I have the following integral
$$\int_{|z|=1}\frac {e^z}{z(z-2)} dz$$
I write, $$\int_{|z|=1}\dfrac {e^z}{z(z-2)}dz=\int_{|z|=1}\frac {Ae^z}{z}dz+\int_{|z|=1}\frac {Be^z}{z-2} dz$$
Can I now conclude that $\displaystyle\int_{|z|=1}\dfrac {Ae^z}{z}dz=0$?
How do I then compute $\displaystyle\int_{|z|=1}\frac {Be^z}{z-2}dz$?

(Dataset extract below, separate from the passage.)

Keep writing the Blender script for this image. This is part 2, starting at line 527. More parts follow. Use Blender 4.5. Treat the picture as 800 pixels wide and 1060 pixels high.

Cauchy integral formula says that if the rectifiable path is within the domain, then the line integral is $0$. How about the integral of the point outside then? I am confused
Help would be appreciated!
Since $z=0$ is the only singularity of the integrand in the unit disc, you can calculate the integral as follows, where $f(z)=e^z/(z-2)$: $$\int_{|z|=1}\frac {e^z}{z(z-2)}dz=\int_{|z|=1}\frac {e^z/(z-2)}{z}dz=2\pi i\cdot f(0)=2\pi i\cdot -\frac{1}{2}=-\pi i.$$
Note: Cauchy's Integral Formula states: $$\int_{C}\frac {f(z)}{z-z_0}dz=2\pi i \cdot f(z_0),$$ where $f(z)$ is analytic in and on the simple closed contour $C$.